The parable of the weeds that is central to this week’s reading from Matthew presents us with this question. “Is this a parable about believers and non-believers, or a parable about good and evil people within the community of faith?”

The majority of interpreters seem to prefer the first option. It certainly fits best with what Jesus says in verse 38, “The field is the world.” And yet it doesn’t fit at all well with verse 41, where we find, “They will gather out of His kingdom all causes of sin and all lawbreakers.” This verse seems to have a much narrower (ecclesial) understanding of the parable. A second difficulty with the broader understanding of the parable is the difficulty of distinguishing wheat from weeds. The distinction between believers and non-believers seems as though it would be easy to see. But if we interpret the parable more narrowly as referring to the church, then it makes more sense. They will look more alike, at least superficially. 

One possible solution to these problems is to concede that the “field” is the world, but that the wheat and weeds together represent the church. As the crop exists within the field, so the church exists within the world. I tend to lean toward this solution if we must choose between these two dominant interpretations.

But there is a third, however unheralded, that I’d like to offer. This is where I tend to go.

What is gathered up and thrown into the fire is the fruit of the sons of the evil one. It is what has grown up out of the seeds sown by the devil. I do not believe that Jesus intended to differentiate here between one group of people and another, but different results produced by them.

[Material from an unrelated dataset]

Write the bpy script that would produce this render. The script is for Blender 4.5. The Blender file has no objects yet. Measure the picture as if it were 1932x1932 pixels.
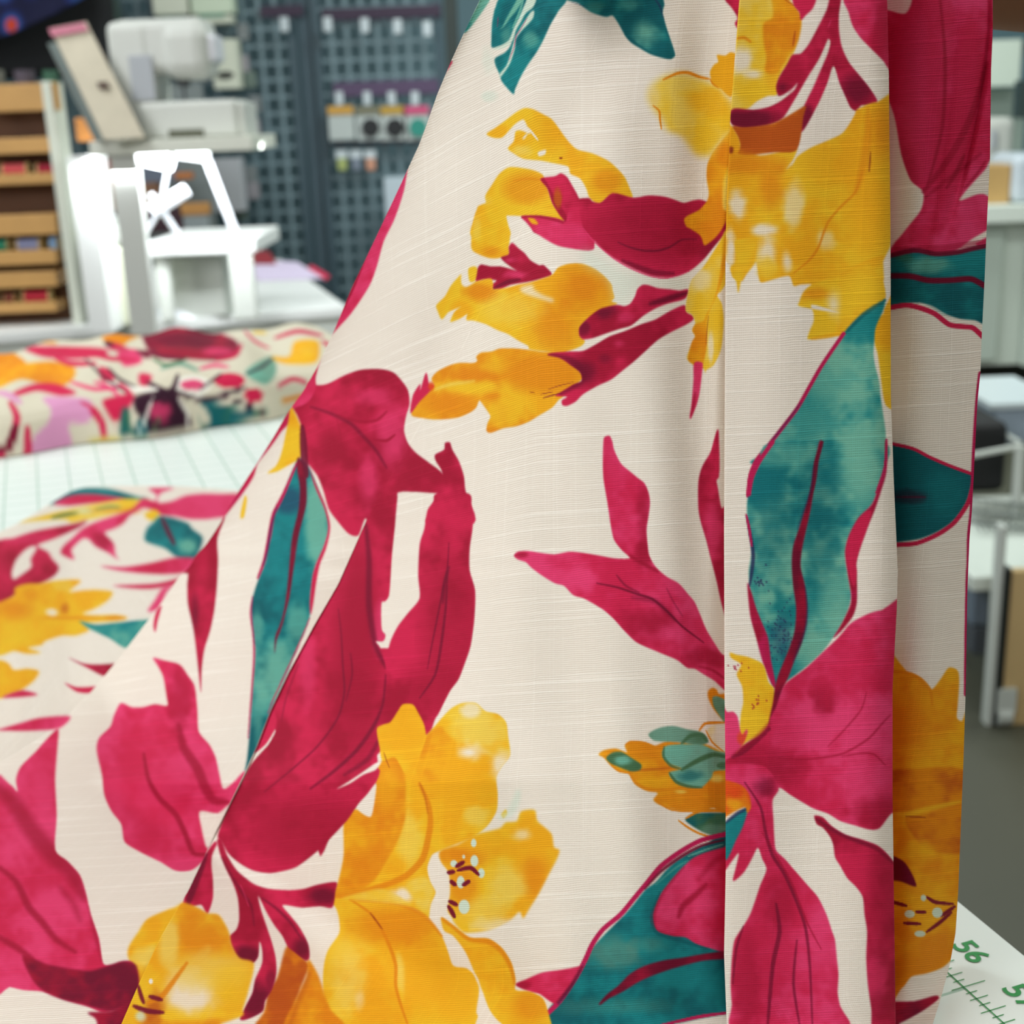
import bpy, bmesh, math, random
import numpy as np
from mathutils import Vector, Matrix

random.seed(7); np.random.seed(7)
S = bpy.context.scene
COL = S.collection

# ------------------------------------------------------------------ camera
F_PX = 2450.0
PITCH, ROLL = math.radians(17.0), math.radians(-2.2)
CAMZ, MATZ = 1.178, 0.900
_fw = np.array([0, math.cos(PITCH), -math.sin(PITCH)])
_rt0 = np.array([1.0, 0, 0]); _up0 = np.cross(_rt0, _fw)
_rt = _rt0*math.cos(ROLL) + _up0*math.sin(ROLL)
_up = -_rt0*math.sin(ROLL) + _up0*math.cos(ROLL)
CAM = np.array([0.0, 0.0, CAMZ])
cd = bpy.data.cameras.new('camera'); cam = bpy.data.objects.new('camera', cd); COL.objects.link(cam)
cd.sensor_fit = 'HORIZONTAL'; cd.sensor_width = 36.0; cd.lens = 36.0*F_PX/1932.0
cd.clip_start = 0.02; cd.clip_end = 60
cam.matrix_world = Matrix((( _rt[0], _up[0], -_fw[0], 0), (_rt[1], _up[1], -_fw[1], 0), (_rt[2], _up[2], -_fw[2], CAMZ), (0,0,0,1)))
cd.dof.use_dof = True; cd.dof.focus_distance = 0.392
cd.dof.aperture_fstop = (cd.lens/1000.0)/0.0030
S.camera = cam

# ------------------------------------------------------------------ light
S.view_settings.view_transform = 'Standard'; S.view_settings.look = 'None'
S.view_settings.gamma = 1.0; S.view_settings.exposure = 0.0
W = bpy.data.worlds.new('world'); S.world = W; W.use_nodes = True
W.node_tree.nodes['Background'].inputs[0].default_value = (1.0, 0.945, 0.875, 1)
W.node_tree.nodes['Background'].inputs[1].default_value = 0.37
def area(name, loc, target, sx, sy, power, col):
    l = bpy.data.lights.new(name, 'AREA'); l.shape = 'RECTANGLE'; l.size = sx; l.size_y = sy
    l.energy = power; l.color = col
    o = bpy.data.objects.new(name, l); COL.objects.link(o); o.location = loc
    o.rotation_euler = (Vector(target)-Vector(loc)).to_track_quat('-Z', 'Y').to_euler()
    return o
area('ceiling_light_near', (-1.75, -0.55, 2.35), (0.0, 0.45, 1.0), 1.3, 0.8, 49, (0.98, 0.985, 1.0))
area('ceiling_light_left', (-1.6, 2.2, 2.72), (-1.2, 2.4, 0), 1.4, 0.6, 38, (0.93, 0.98, 1.0))
area('added_fill_over_table', (1.0, 0.1, 2.72), (0.3, 0.4, 0.9), 0.9, 0.6, 17, (1.0, 0.99, 0.96))  # unseen fill lamp, added to brighten the mat right of the cloth
area('ceiling_light_far', (0.6, 4.2, 2.72), (0.6, 4.2, 0), 1.4, 0.6, 56, (0.93, 1.0, 0.97))
area('ceiling_light_right', (2.0, 2.6, 2.72), (2.0, 2.6, 0), 1.2, 0.6, 26, (0.93, 1.0, 0.95))

# ------------------------------------------------------------------ helpers
def ray(px, py):
    px = np.asarray(px, float)[..., None]; py = np.asarray(py, float)[..., None]
    return _fw + _rt*(px-966)/F_PX - _up*(py-966)/F_PX
def Q(px, py, Y):
    r = ray(px, py); return CAM + r*(np.asarray(Y, float)/r[..., 1])[..., None]
def G(px, py, z=MATZ):
    r = ray(px, py); return CAM + r*((z-CAMZ)/r[..., 2])[..., None]
def proj(P):
    d = P - CAM; w = d@_fw
    return 966 + F_PX*(d@_rt)/w, 966 - F_PX*(d@_up)/w

def lin(c):
    c = np.asarray(c, float)/255.0
    return np.where(c <= 0.04045, c/12.92, ((c+0.055)/1.055)**2.4)
MATS = {}
def mat(name, c, rough=0.6, metal=0.0, noise=0.0, nscale=8.0, emit=0.0, alpha=1.0, trans=0.0, spec=0.5):
    if name in MATS: return MATS[name]
    m = bpy.data.materials.new(name); m.use_nodes = True
    nt = m.node_tree; b = nt.nodes['Principled BSDF']
    lc = tuple(lin(c)) + (1,)
    b.inputs['Base Color'].default_value = lc; b.inputs['Roughness'].default_value = rough
    b.inputs['Metallic'].default_value = metal; b.inputs['Specular IOR Level'].default_value = spec
    b.inputs['Transmission Weight'].default_value = trans; b.inputs['Alpha'].default_value = alpha
    if emit:
        b.inputs['Emission Color'].default_value = lc; b.inputs['Emission Strength'].default_value = emit
    if noise:
        tc = nt.nodes.new('ShaderNodeTexCoord'); n = nt.nodes.new('ShaderNodeTexNoise'); n.inputs['Scale'].default_value = nscale
        mx = nt.nodes.new('ShaderNodeMix'); mx.data_type = 'RGBA'
        mx.inputs[6].default_value = tuple(np.clip(lin(c)*(1-noise), 0, 1)) + (1,)
        mx.inputs[7].default_value = tuple(np.clip(lin(c)*(1+noise), 0, 1)) + (1,)
        nt.links.new(tc.outputs['Object'], n.inputs['Vector']); nt.links.new(n.outputs['Fac'], mx.inputs[0])
        nt.links.new(mx.outputs[2], b.inputs['Base Color'])
    MATS[name] = m; return m
def tag(o, label=None, cat=None, group=None, kind=None):
    if label: o['label'] = label
    if cat: o['category'] = cat
    if group: o['group'] = group
    if kind: o['kind'] = kind
    return o
def empty(name, loc, label, cat, group=None, rz=0):
    o = bpy.data.objects.new(name, None); COL.objects.link(o); o.location = loc; o.rotation_euler = (0, 0, rz)
    o.empty_display_size = 0.02
    return tag(o, label, cat, group)
def link(name, bm, m, parent=None, loc=None, smooth=False):
    me = bpy.data.meshes.new(name); bmesh.ops.recalc_face_normals(bm, faces=bm.faces); bm.to_mesh(me); bm.free()
    if m: me.materials.append(m)
    if smooth: me.shade_smooth()
    o = bpy.data.objects.new(name, me); COL.objects.link(o)
    if loc is not None: o.location = loc
    if parent: o.parent = parent
    return o
def bx(bm, c, s, rz=0, rx=0, ry=0, bev=0.0):
    m = Matrix.Translation(c) @ Matrix.Rotation(rz, 4, 'Z') @ Matrix.Rotation(rx, 4, 'X') @ Matrix.Rotation(ry, 4, 'Y') @ Matrix.Diagonal((s[0], s[1], s[2], 1))
    r = bmesh.ops.create_cube(bm, size=1, matrix=m)
    if bev:
        es = set(e for v in r['verts'] for e in v.link_edges)
        bmesh.ops.bevel(bm, geom=list(es), offset=bev, segments=3, profile=0.5, affect='EDGES')
def cyl(bm, a, b, r0, r1=None, seg=16):
    a = Vector(a); b = Vector(b); d = b-a; r1 = r0 if r1 is None else r1
    m = Matrix.Translation((a+b)/2) @ d.to_track_quat('Z', 'Y').to_matrix().to_4x4()
    bmesh.ops.create_cone(bm, cap_ends=True, segments=seg, radius1=r0, radius2=r1, depth=d.length, matrix=m)
def box(name, c, s, m, parent=None, bev=0.0, rz=0, rx=0, ry=0):
    bm = bmesh.new(); bx(bm, c, s, rz, rx, ry, bev); return link(name, bm, m, parent)
def qbox(px0, py0, px1, py1, Y, dep):
    """centre and size of an upright box whose front face fills that part of the view at distance Y"""
    cx, cy = (px0+px1)/2, (py0+py1)/2
    c = Q(cx, cy, Y); a = Q(px0, cy, Y); b = Q(px1, cy, Y); t = Q(cx, py0, Y); d = Q(cx, py1, Y)
    return (c[0], Y+dep/2, c[2]), (abs(b[0]-a[0]), dep, abs(t[2]-d[2]))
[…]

This fits comfortably with the statement that “the field is the world” and fits equally well with the problem of differentiating between two different grains, two different fruits that look alike. 

This way of interpreting the parable lifts us out of the questionable practice of deciding who is in and who is out. Instead it recognizes that some bad people will do things that appear good on the surface, but are not. And it expresses confidence in a God who will see to the separation when the time comes.